■ YOUR OBJECTIVE
Return exactly the lines that run from the beginning through the line containing "man = thing('person', 'bald", both included, and no others.

■ MATERIAL
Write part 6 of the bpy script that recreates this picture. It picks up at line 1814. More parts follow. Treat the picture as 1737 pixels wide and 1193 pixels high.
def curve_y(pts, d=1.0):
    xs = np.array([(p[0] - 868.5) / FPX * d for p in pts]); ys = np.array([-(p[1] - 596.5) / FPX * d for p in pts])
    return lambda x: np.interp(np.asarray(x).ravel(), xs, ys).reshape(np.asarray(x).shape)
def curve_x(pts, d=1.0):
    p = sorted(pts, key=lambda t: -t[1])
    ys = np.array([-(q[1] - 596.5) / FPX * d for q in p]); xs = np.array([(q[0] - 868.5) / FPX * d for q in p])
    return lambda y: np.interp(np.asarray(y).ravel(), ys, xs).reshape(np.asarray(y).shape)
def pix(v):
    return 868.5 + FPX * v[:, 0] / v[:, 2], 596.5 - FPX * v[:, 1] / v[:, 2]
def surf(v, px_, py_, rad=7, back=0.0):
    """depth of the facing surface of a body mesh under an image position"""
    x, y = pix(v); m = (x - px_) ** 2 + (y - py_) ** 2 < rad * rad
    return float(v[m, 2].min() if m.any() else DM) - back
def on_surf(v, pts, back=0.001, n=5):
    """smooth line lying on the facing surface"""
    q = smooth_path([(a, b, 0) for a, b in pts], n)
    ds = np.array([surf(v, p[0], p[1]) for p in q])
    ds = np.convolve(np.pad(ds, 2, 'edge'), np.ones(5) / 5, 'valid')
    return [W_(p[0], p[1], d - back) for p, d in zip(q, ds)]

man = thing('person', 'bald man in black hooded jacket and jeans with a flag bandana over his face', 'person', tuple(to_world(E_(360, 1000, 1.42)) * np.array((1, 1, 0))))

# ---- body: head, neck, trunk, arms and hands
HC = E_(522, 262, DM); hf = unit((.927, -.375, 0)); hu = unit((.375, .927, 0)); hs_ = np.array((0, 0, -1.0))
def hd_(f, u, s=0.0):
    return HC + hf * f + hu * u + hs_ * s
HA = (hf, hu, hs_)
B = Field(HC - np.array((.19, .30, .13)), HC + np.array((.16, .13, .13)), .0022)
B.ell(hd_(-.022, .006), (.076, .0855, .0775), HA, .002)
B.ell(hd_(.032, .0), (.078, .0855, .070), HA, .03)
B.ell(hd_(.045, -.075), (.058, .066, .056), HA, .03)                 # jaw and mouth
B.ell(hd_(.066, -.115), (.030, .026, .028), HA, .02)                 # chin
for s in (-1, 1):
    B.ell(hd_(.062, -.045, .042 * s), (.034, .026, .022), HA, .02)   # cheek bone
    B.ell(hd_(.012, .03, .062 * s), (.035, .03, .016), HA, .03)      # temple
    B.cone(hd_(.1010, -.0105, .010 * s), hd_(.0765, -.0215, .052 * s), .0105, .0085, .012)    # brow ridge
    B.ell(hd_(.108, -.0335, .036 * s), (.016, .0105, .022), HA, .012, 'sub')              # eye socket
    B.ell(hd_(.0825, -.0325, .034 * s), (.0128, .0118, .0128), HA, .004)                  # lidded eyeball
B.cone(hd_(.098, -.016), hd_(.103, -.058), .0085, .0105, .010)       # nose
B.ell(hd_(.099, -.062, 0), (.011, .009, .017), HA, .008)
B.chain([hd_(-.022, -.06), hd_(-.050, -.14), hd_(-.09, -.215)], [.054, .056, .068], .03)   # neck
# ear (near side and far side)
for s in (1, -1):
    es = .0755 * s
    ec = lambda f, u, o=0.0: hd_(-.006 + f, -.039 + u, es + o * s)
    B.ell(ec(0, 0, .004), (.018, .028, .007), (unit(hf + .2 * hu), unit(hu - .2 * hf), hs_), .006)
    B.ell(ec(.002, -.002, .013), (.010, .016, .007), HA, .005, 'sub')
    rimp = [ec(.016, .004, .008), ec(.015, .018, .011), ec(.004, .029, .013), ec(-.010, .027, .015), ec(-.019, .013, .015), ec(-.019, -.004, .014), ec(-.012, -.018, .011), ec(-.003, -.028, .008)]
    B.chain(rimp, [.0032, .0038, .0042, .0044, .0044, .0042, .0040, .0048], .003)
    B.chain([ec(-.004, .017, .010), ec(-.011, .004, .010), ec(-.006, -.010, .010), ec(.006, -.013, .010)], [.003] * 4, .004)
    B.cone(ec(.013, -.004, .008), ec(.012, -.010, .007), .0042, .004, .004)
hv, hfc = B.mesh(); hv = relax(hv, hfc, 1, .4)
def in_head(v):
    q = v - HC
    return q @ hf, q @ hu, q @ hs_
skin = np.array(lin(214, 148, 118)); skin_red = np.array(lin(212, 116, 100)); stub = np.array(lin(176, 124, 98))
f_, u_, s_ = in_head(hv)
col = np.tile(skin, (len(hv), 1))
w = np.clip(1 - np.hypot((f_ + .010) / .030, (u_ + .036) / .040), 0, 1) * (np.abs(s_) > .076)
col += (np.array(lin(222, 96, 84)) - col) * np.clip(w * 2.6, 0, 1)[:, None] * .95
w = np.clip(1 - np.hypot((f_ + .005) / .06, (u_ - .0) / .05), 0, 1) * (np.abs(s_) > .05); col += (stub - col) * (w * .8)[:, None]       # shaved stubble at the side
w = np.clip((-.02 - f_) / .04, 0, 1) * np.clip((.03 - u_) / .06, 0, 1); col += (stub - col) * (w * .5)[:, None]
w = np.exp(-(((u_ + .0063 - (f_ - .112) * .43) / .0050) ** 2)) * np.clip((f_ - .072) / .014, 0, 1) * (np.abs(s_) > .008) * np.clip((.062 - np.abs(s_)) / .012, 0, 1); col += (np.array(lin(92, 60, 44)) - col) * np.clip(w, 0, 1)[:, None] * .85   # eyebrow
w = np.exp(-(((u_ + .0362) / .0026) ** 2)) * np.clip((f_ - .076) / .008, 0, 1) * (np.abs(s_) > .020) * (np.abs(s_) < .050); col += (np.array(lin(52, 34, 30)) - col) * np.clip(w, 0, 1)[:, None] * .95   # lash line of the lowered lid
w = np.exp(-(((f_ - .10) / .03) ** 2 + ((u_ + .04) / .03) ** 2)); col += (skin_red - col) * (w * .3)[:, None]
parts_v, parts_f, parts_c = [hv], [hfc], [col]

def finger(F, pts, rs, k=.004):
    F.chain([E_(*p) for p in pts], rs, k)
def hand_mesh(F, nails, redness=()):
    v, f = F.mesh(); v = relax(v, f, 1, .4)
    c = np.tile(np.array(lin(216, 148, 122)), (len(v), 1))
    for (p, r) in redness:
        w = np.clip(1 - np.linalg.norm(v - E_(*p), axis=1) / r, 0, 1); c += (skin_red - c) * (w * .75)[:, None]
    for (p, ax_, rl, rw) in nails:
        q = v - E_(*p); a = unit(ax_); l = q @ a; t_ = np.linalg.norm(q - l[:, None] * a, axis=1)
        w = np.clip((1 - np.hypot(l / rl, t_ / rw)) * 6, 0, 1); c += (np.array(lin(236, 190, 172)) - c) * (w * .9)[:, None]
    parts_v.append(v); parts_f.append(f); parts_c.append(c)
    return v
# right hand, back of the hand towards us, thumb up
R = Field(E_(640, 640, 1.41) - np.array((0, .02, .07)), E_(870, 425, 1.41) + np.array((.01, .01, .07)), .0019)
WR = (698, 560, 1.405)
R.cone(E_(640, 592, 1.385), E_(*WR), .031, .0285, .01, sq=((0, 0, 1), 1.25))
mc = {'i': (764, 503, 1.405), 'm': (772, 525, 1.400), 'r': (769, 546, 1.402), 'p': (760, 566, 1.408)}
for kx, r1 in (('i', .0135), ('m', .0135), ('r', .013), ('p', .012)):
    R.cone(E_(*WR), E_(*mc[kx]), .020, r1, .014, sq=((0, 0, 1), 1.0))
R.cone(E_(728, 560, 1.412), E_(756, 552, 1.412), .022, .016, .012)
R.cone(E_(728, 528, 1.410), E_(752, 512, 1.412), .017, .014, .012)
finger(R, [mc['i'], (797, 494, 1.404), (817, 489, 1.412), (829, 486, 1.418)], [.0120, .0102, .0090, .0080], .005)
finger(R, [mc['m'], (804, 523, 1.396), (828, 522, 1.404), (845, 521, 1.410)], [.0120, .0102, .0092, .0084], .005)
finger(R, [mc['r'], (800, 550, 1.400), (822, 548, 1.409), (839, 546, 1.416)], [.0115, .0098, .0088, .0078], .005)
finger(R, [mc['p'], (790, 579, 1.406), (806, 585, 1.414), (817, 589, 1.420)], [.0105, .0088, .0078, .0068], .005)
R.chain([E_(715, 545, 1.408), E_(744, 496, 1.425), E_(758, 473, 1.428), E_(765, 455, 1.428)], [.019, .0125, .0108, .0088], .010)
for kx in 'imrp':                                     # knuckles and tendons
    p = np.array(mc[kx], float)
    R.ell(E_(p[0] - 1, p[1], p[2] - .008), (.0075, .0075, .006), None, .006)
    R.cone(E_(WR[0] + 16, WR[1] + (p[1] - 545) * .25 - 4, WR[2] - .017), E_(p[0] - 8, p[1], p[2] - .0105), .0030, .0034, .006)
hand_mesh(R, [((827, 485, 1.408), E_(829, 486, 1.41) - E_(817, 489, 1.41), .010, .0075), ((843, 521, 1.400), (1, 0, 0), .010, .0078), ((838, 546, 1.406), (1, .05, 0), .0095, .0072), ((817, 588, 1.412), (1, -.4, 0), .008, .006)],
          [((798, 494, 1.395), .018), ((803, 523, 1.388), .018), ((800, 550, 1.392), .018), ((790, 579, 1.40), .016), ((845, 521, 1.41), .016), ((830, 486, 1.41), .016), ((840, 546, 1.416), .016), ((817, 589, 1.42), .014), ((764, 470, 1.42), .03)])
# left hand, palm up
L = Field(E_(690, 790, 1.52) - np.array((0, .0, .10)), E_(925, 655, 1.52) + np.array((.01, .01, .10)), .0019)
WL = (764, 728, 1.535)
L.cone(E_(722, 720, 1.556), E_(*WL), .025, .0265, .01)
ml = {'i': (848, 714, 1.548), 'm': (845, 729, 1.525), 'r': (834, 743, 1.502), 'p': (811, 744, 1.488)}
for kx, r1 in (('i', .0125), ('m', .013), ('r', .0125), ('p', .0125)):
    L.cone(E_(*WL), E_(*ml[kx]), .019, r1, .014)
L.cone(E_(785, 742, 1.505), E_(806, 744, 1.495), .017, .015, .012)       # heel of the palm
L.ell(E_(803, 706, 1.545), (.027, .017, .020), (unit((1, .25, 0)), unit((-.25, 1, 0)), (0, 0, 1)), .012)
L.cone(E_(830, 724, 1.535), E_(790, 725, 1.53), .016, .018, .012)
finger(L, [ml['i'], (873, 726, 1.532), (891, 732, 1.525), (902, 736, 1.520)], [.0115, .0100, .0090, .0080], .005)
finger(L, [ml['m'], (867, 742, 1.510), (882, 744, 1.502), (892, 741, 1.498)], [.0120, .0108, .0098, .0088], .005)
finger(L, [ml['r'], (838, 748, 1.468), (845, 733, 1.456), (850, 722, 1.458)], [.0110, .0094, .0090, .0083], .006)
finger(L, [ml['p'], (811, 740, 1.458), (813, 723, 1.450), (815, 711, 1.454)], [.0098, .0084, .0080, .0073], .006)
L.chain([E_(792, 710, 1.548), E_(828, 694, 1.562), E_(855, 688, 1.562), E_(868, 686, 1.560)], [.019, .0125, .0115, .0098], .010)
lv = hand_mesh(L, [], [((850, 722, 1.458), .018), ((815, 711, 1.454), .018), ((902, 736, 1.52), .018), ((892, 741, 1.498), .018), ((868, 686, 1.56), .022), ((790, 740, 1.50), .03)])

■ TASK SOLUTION
Write part 6 of the bpy script that recreates this picture. It picks up at line 1814. More parts follow. Treat the picture as 1737 pixels wide and 1193 pixels high.
def curve_y(pts, d=1.0):
    xs = np.array([(p[0] - 868.5) / FPX * d for p in pts]); ys = np.array([-(p[1] - 596.5) / FPX * d for p in pts])
    return lambda x: np.interp(np.asarray(x).ravel(), xs, ys).reshape(np.asarray(x).shape)
def curve_x(pts, d=1.0):
    p = sorted(pts, key=lambda t: -t[1])
    ys = np.array([-(q[1] - 596.5) / FPX * d for q in p]); xs = np.array([(q[0] - 868.5) / FPX * d for q in p])
    return lambda y: np.interp(np.asarray(y).ravel(), ys, xs).reshape(np.asarray(y).shape)
def pix(v):
    return 868.5 + FPX * v[:, 0] / v[:, 2], 596.5 - FPX * v[:, 1] / v[:, 2]
def surf(v, px_, py_, rad=7, back=0.0):
    """depth of the facing surface of a body mesh under an image position"""
    x, y = pix(v); m = (x - px_) ** 2 + (y - py_) ** 2 < rad * rad
    return float(v[m, 2].min() if m.any() else DM) - back
def on_surf(v, pts, back=0.001, n=5):
    """smooth line lying on the facing surface"""
    q = smooth_path([(a, b, 0) for a, b in pts], n)
    ds = np.array([surf(v, p[0], p[1]) for p in q])
    ds = np.convolve(np.pad(ds, 2, 'edge'), np.ones(5) / 5, 'valid')
    return [W_(p[0], p[1], d - back) for p, d in zip(q, ds)]

man = thing('person', 'bald man in black hooded jacket and jeans with a flag bandana over his face', 'person', tuple(to_world(E_(360, 1000, 1.42)) * np.array((1, 1, 0))))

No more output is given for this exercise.